To anyone, it is clear that Ron's stance in their relationship was superior, while Sarah's was inferior. Throughout their relationship, however, it is mostly Sarah who approached to Ron first. It was her, for example, who starts the relation by sitting next to Ron at the bar and initiates a conversation. Though Ron is interested in knowing someone different from him, and responds to Sarah's approach, he rarely acts first; it is, again, Sarah who starts their second conversation, who quibbles over their relationship (inquiring Ron about not going out with her in public, for example), etc. During such of her active approach, Sarah must have felt anxious about Ron's passive response -- she must have suffered from numerous questions, such as "Why isn't he showing stronger response?" "Do I love him more than he loves me?" "Am I not his lover -- just someone who follows and irritates him?". All these questions drives Sarah to be impatient, nervous to Ron, which creates more and more conflicts so that it ends their relationship at last.


"The Most Beautiful Woman in Town" also deals with similar topic; Cass, the most beuatiful woman in town, goes out with the narrator, one of the ugliest men. Although this story ends with Cass's death -- another "end" of relationship -- it is evident that the relation between Cass and the narrator is more stable than that of Ron and Sarah. To suggest a possible cause, Cass, the superior, is the one who approaches first to the narrator, the inferior. Compared to Ron and Sarah's relation, which the inferior approaches the superior first and therefore felt all more inferiority that she alone is expressing too much attention to the superior, Cass the superior allows the narrator opportunity to see that the superior also has weak points and needs to lean over the inferior.
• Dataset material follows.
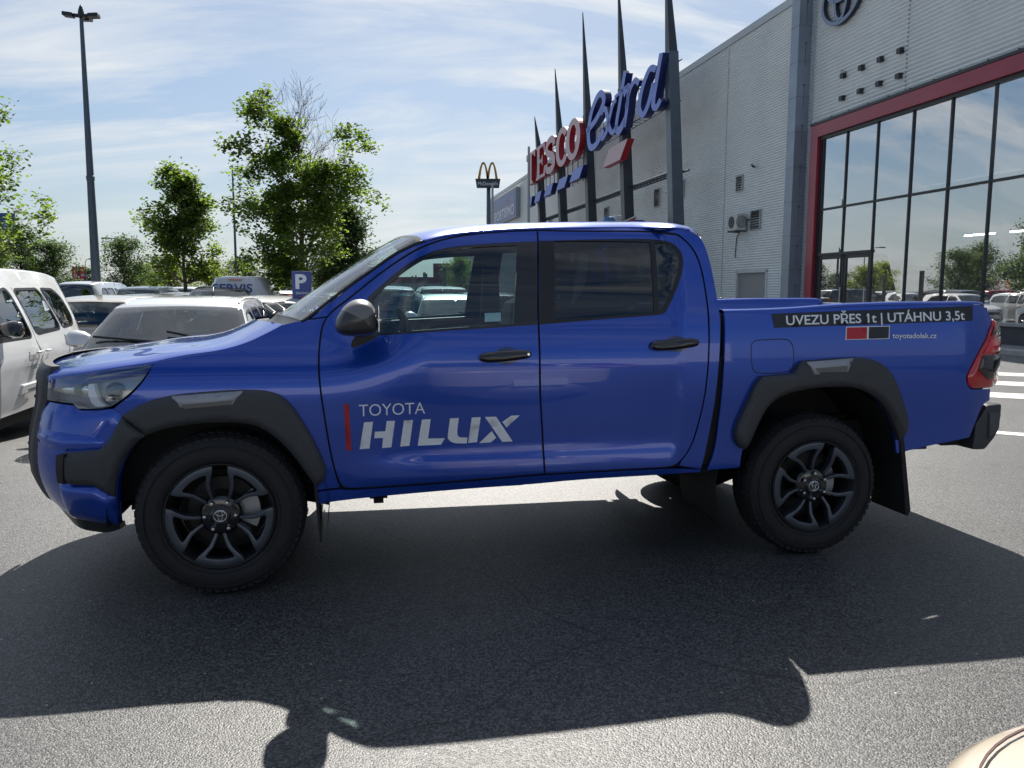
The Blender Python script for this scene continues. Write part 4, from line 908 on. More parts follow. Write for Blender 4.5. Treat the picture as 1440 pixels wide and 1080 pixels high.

"Balance", without doubt, is an important factor in human relationship. Once one starts to feel inferior to the other, the questions arise endlessly so that one cannot stare the other without envy or nervousness any more. This is what happens in "Sarah Cole: A Type of Love Story". To minimize the effect of unbalance, it is important for the superior to show that he/she also has inferior points that needs to be comforted by other -- as Cass did in "The Most Beautiful Woman in Town".